Entre-temps, Morrison a rejeté les insinuations selon lesquelles son annonce est le résultat de pressions américaines, ou liée aux élections partielles de Wentworth. Il a déclaré à l’agence de presse The Australian, lundi, que la reconnaissance de Jérusalem a déjà fait l’objet de discussions entre les principaux membres du cabinet, dont l’ancienne ministre des Affaires étrangères Julie Bishop, après que le président américain Donald Trump a annoncé la reconnaissance de la capitale israélienne par les États-Unis en décembre dernier.

Les électeurs de Wentworth se rendront aux urnes samedi alors que Sharma est à la traîne dans cette dernière ligne droite. La défaite du candidat de Morrison – dans une circonscription comptant une importante population juive – signifierait la fin de la majorité parlementaire de son gouvernement et un sombre avenir pour son passage au sein du tumulte politique australien.

Jeudi, Morrison a déclenché un tollé au Parlement lorsqu’il a accusé le parti travailliste de Nouvelle-Galles du Sud d’antisémitisme lors d’une discussion sur la question.

La chef adjointe de l’opposition Tanya Plibersek a qualifié l’annonce de Morrison de « décision de politique étrangère la plus cynique de l’histoire récente », affirmant que son comportement « désespéré et imprudent » le rendait inapte à diriger le pays.

Morrison a riposté en accusant le parti d’opposition d’avoir exclu le New South Wales Jewish Board of Deputies du Labor Union Multicultural Action Committee.

« Nous avons donc un parti travailliste de New South Wales qui se comporte d’une manière antisémite », a-t-il accusé. « Et ils veulent faire croire au peuple australien qu’ils sont des partisans d’Israël. Vraiment ? Sérieusement ? »
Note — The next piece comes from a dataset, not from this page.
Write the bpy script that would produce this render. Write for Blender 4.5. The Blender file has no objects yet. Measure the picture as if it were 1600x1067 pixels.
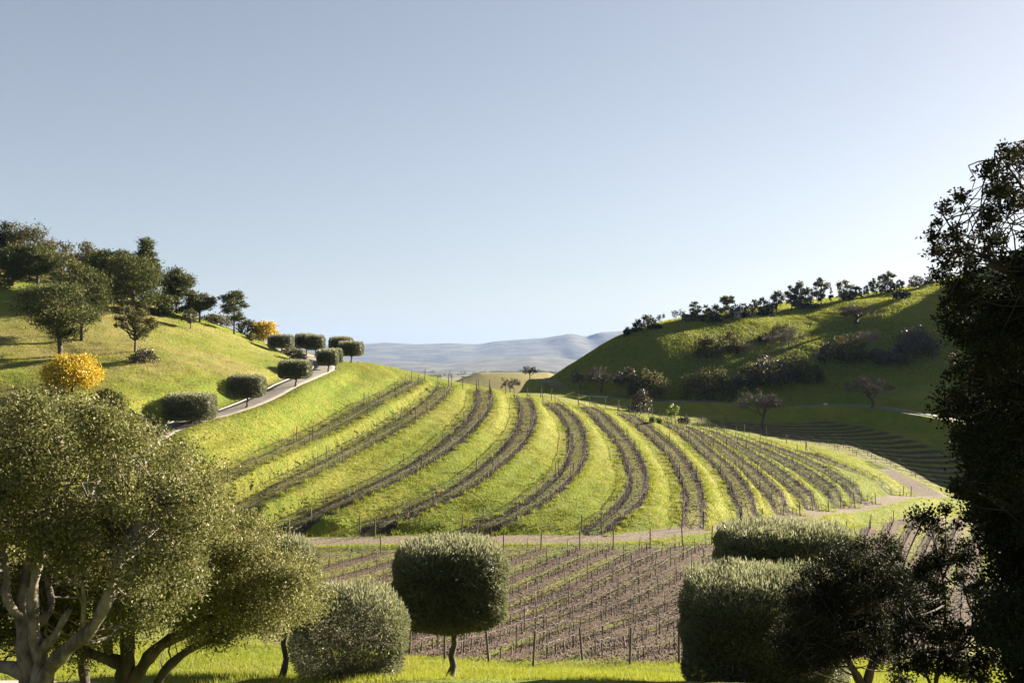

Cette remarque a suscité des protestations véhémentes de la part des députés, qui ont tenté en vain de faire retirer cette déclaration au Premier ministre.

Le Premier ministre Benjamin Netanyahu (à droite) serre la main du Premier ministre australien Malcolm Turnbull lors d’une conférence de presse conjointe au Cabinet du Premier ministre à Jérusalem, le 30 octobre 2017. (Yonatan Sindel/Flash90)

Morrison est arrivé au pouvoir en août après qu’une révolte des conservateurs radicaux du parti libéral a évincé son prédécesseur plus modéré, Malcolm Turnbull.

Le gouvernement de Turnbull avait explicitement pris ses distances avec la décision de Trump de déplacer l’ambassade américaine de Tel Aviv à Jérusalem, estimant qu’elle ne « rendait pas service » au processus de paix.